(Scene modeling code data)
* Begin *

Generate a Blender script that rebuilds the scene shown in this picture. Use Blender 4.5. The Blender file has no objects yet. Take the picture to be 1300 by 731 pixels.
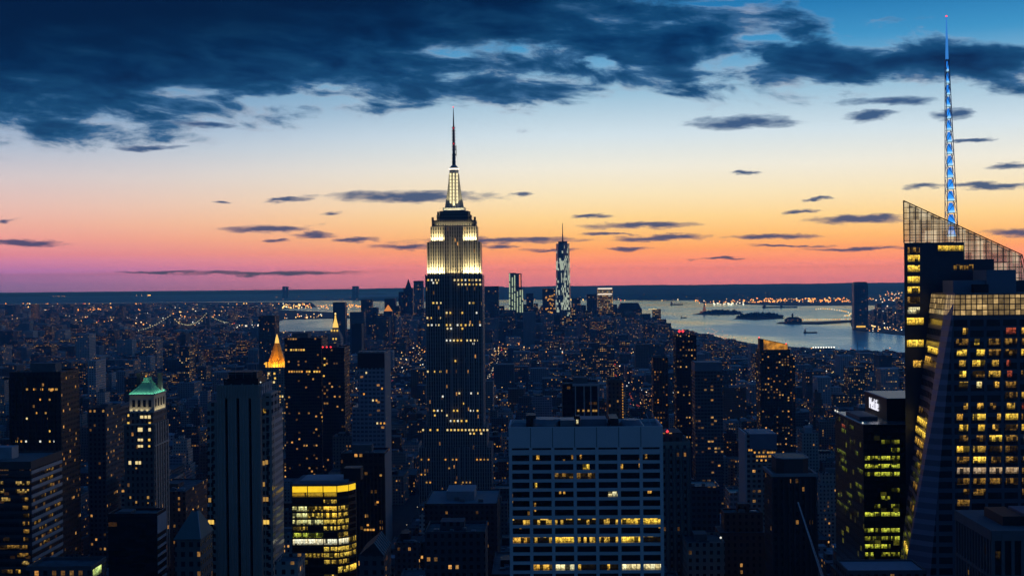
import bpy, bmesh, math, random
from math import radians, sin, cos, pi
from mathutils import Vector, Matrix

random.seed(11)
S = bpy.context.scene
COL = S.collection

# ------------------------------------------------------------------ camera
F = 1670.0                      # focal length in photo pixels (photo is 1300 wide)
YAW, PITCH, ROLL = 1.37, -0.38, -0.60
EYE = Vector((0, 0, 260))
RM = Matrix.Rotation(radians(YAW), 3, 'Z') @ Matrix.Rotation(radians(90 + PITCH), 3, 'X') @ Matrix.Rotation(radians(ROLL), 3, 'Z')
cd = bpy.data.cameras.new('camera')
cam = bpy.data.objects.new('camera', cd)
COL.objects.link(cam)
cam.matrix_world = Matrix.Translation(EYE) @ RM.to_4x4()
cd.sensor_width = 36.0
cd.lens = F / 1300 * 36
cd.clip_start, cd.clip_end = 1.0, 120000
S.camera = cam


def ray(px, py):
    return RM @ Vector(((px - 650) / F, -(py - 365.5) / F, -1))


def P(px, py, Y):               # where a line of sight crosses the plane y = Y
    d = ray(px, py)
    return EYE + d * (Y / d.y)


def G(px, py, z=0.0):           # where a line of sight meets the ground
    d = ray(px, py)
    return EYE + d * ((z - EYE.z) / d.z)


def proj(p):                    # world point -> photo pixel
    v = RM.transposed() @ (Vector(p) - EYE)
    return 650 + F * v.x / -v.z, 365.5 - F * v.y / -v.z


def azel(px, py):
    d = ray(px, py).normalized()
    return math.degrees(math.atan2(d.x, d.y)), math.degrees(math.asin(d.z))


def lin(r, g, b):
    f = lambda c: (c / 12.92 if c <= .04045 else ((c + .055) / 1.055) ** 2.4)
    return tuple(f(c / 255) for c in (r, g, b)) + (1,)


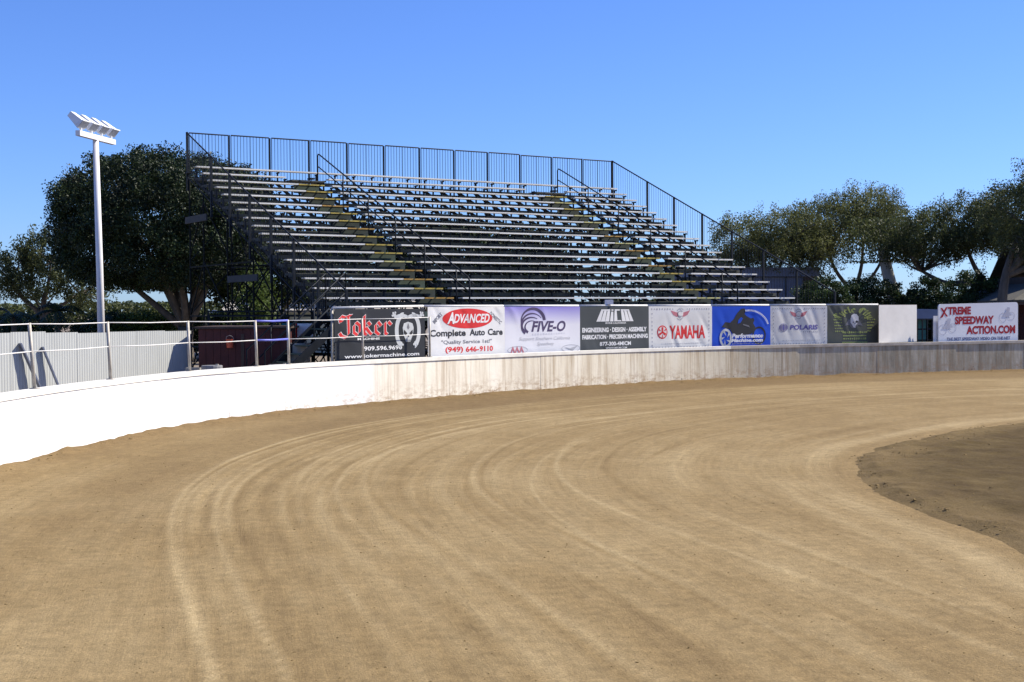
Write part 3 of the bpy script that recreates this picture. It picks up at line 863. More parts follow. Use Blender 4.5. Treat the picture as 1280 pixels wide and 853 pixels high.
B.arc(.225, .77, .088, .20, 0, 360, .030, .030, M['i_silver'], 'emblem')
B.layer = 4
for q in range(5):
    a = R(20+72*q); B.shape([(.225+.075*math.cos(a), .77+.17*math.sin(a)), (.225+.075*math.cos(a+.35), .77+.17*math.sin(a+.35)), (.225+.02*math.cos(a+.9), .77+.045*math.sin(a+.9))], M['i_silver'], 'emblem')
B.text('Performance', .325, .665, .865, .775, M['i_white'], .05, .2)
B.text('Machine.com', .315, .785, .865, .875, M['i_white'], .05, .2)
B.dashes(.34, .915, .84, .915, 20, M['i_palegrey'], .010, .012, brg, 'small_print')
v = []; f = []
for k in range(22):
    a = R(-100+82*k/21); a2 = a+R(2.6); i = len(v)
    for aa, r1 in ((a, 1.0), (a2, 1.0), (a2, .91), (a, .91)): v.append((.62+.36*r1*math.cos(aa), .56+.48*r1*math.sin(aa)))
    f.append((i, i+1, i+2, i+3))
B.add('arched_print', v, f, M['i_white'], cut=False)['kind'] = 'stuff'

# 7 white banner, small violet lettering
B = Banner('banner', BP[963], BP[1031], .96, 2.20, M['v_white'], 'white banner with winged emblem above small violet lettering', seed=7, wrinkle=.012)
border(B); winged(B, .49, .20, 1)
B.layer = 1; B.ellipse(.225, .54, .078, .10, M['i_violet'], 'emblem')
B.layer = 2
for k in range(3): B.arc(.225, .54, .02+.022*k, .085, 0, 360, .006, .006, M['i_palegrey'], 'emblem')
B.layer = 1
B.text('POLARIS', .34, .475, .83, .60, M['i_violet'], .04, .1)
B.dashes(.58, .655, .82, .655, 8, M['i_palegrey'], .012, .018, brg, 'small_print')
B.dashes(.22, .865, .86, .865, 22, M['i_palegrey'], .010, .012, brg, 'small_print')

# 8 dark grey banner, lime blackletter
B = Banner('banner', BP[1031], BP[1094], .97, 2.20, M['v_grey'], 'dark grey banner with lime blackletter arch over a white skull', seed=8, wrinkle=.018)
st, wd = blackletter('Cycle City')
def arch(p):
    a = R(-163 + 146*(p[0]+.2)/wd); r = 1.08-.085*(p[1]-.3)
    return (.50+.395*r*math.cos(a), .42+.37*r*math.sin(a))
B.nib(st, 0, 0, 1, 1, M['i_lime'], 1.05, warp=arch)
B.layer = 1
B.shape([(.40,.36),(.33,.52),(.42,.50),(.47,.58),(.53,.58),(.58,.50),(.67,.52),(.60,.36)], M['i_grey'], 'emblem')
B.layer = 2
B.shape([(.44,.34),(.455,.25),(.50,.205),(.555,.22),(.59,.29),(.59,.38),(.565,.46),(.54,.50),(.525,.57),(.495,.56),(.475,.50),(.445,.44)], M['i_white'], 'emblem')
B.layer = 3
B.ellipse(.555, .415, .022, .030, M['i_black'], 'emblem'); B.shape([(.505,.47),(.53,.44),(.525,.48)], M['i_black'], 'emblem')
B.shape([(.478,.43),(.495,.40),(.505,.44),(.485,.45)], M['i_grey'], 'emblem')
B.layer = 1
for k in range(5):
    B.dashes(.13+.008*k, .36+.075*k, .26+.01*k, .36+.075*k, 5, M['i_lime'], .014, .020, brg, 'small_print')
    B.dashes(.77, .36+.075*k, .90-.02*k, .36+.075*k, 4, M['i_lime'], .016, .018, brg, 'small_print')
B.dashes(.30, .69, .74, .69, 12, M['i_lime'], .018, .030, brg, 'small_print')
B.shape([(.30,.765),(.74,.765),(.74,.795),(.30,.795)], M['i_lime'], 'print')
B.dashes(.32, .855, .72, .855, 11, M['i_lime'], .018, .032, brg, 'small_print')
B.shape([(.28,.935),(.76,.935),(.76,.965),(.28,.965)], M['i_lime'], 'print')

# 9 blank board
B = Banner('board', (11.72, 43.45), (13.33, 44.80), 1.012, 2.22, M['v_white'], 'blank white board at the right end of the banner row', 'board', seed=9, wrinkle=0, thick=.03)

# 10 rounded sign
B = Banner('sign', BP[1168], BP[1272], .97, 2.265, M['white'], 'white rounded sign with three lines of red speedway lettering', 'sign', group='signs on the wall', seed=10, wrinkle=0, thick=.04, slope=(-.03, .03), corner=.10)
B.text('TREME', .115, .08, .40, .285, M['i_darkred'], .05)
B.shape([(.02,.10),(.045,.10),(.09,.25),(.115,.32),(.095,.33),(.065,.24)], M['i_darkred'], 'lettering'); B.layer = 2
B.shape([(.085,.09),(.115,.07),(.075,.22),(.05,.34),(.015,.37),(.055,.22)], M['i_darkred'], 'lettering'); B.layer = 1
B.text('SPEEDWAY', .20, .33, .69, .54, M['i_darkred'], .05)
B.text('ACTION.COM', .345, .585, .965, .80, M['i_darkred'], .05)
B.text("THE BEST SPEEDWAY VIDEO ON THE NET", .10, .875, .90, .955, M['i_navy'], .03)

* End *

• [Your objective] Print every entry above again without changing a word, and omit the pictures.

• [Response for this exercise]
Generate a Blender script that rebuilds the scene shown in this picture. Use Blender 4.5. The Blender file has no objects yet. Take the picture to be 1300 by 731 pixels.
import bpy, bmesh, math, random
from math import radians, sin, cos, pi
from mathutils import Vector, Matrix

random.seed(11)
S = bpy.context.scene
COL = S.collection

# ------------------------------------------------------------------ camera
F = 1670.0                      # focal length in photo pixels (photo is 1300 wide)
YAW, PITCH, ROLL = 1.37, -0.38, -0.60
EYE = Vector((0, 0, 260))
RM = Matrix.Rotation(radians(YAW), 3, 'Z') @ Matrix.Rotation(radians(90 + PITCH), 3, 'X') @ Matrix.Rotation(radians(ROLL), 3, 'Z')
cd = bpy.data.cameras.new('camera')
cam = bpy.data.objects.new('camera', cd)
COL.objects.link(cam)
cam.matrix_world = Matrix.Translation(EYE) @ RM.to_4x4()
cd.sensor_width = 36.0
cd.lens = F / 1300 * 36
cd.clip_start, cd.clip_end = 1.0, 120000
S.camera = cam


def ray(px, py):
    return RM @ Vector(((px - 650) / F, -(py - 365.5) / F, -1))


def P(px, py, Y):               # where a line of sight crosses the plane y = Y
    d = ray(px, py)
    return EYE + d * (Y / d.y)


def G(px, py, z=0.0):           # where a line of sight meets the ground
    d = ray(px, py)
    return EYE + d * ((z - EYE.z) / d.z)


def proj(p):                    # world point -> photo pixel
    v = RM.transposed() @ (Vector(p) - EYE)
    return 650 + F * v.x / -v.z, 365.5 - F * v.y / -v.z


def azel(px, py):
    d = ray(px, py).normalized()
    return math.degrees(math.atan2(d.x, d.y)), math.degrees(math.asin(d.z))


def lin(r, g, b):
    f = lambda c: (c / 12.92 if c <= .04045 else ((c + .055) / 1.055) ** 2.4)
    return tuple(f(c / 255) for c in (r, g, b)) + (1,)


Write part 3 of the bpy script that recreates this picture. It picks up at line 863. More parts follow. Use Blender 4.5. Treat the picture as 1280 pixels wide and 853 pixels high.
B.arc(.225, .77, .088, .20, 0, 360, .030, .030, M['i_silver'], 'emblem')
B.layer = 4
for q in range(5):
    a = R(20+72*q); B.shape([(.225+.075*math.cos(a), .77+.17*math.sin(a)), (.225+.075*math.cos(a+.35), .77+.17*math.sin(a+.35)), (.225+.02*math.cos(a+.9), .77+.045*math.sin(a+.9))], M['i_silver'], 'emblem')
B.text('Performance', .325, .665, .865, .775, M['i_white'], .05, .2)
B.text('Machine.com', .315, .785, .865, .875, M['i_white'], .05, .2)
B.dashes(.34, .915, .84, .915, 20, M['i_palegrey'], .010, .012, brg, 'small_print')
v = []; f = []
for k in range(22):
    a = R(-100+82*k/21); a2 = a+R(2.6); i = len(v)
    for aa, r1 in ((a, 1.0), (a2, 1.0), (a2, .91), (a, .91)): v.append((.62+.36*r1*math.cos(aa), .56+.48*r1*math.sin(aa)))
    f.append((i, i+1, i+2, i+3))
B.add('arched_print', v, f, M['i_white'], cut=False)['kind'] = 'stuff'

# 7 white banner, small violet lettering
B = Banner('banner', BP[963], BP[1031], .96, 2.20, M['v_white'], 'white banner with winged emblem above small violet lettering', seed=7, wrinkle=.012)
border(B); winged(B, .49, .20, 1)
B.layer = 1; B.ellipse(.225, .54, .078, .10, M['i_violet'], 'emblem')
B.layer = 2
for k in range(3): B.arc(.225, .54, .02+.022*k, .085, 0, 360, .006, .006, M['i_palegrey'], 'emblem')
B.layer = 1
B.text('POLARIS', .34, .475, .83, .60, M['i_violet'], .04, .1)
B.dashes(.58, .655, .82, .655, 8, M['i_palegrey'], .012, .018, brg, 'small_print')
B.dashes(.22, .865, .86, .865, 22, M['i_palegrey'], .010, .012, brg, 'small_print')

# 8 dark grey banner, lime blackletter
B = Banner('banner', BP[1031], BP[1094], .97, 2.20, M['v_grey'], 'dark grey banner with lime blackletter arch over a white skull', seed=8, wrinkle=.018)
st, wd = blackletter('Cycle City')
def arch(p):
    a = R(-163 + 146*(p[0]+.2)/wd); r = 1.08-.085*(p[1]-.3)
    return (.50+.395*r*math.cos(a), .42+.37*r*math.sin(a))
B.nib(st, 0, 0, 1, 1, M['i_lime'], 1.05, warp=arch)
B.layer = 1
B.shape([(.40,.36),(.33,.52),(.42,.50),(.47,.58),(.53,.58),(.58,.50),(.67,.52),(.60,.36)], M['i_grey'], 'emblem')
B.layer = 2
B.shape([(.44,.34),(.455,.25),(.50,.205),(.555,.22),(.59,.29),(.59,.38),(.565,.46),(.54,.50),(.525,.57),(.495,.56),(.475,.50),(.445,.44)], M['i_white'], 'emblem')
B.layer = 3
B.ellipse(.555, .415, .022, .030, M['i_black'], 'emblem'); B.shape([(.505,.47),(.53,.44),(.525,.48)], M['i_black'], 'emblem')
B.shape([(.478,.43),(.495,.40),(.505,.44),(.485,.45)], M['i_grey'], 'emblem')
B.layer = 1
for k in range(5):
    B.dashes(.13+.008*k, .36+.075*k, .26+.01*k, .36+.075*k, 5, M['i_lime'], .014, .020, brg, 'small_print')
    B.dashes(.77, .36+.075*k, .90-.02*k, .36+.075*k, 4, M['i_lime'], .016, .018, brg, 'small_print')
B.dashes(.30, .69, .74, .69, 12, M['i_lime'], .018, .030, brg, 'small_print')
B.shape([(.30,.765),(.74,.765),(.74,.795),(.30,.795)], M['i_lime'], 'print')
B.dashes(.32, .855, .72, .855, 11, M['i_lime'], .018, .032, brg, 'small_print')
B.shape([(.28,.935),(.76,.935),(.76,.965),(.28,.965)], M['i_lime'], 'print')

# 9 blank board
B = Banner('board', (11.72, 43.45), (13.33, 44.80), 1.012, 2.22, M['v_white'], 'blank white board at the right end of the banner row', 'board', seed=9, wrinkle=0, thick=.03)

# 10 rounded sign
B = Banner('sign', BP[1168], BP[1272], .97, 2.265, M['white'], 'white rounded sign with three lines of red speedway lettering', 'sign', group='signs on the wall', seed=10, wrinkle=0, thick=.04, slope=(-.03, .03), corner=.10)
B.text('TREME', .115, .08, .40, .285, M['i_darkred'], .05)
B.shape([(.02,.10),(.045,.10),(.09,.25),(.115,.32),(.095,.33),(.065,.24)], M['i_darkred'], 'lettering'); B.layer = 2
B.shape([(.085,.09),(.115,.07),(.075,.22),(.05,.34),(.015,.37),(.055,.22)], M['i_darkred'], 'lettering'); B.layer = 1
B.text('SPEEDWAY', .20, .33, .69, .54, M['i_darkred'], .05)
B.text('ACTION.COM', .345, .585, .965, .80, M['i_darkred'], .05)
B.text("THE BEST SPEEDWAY VIDEO ON THE NET", .10, .875, .90, .955, M['i_navy'], .03)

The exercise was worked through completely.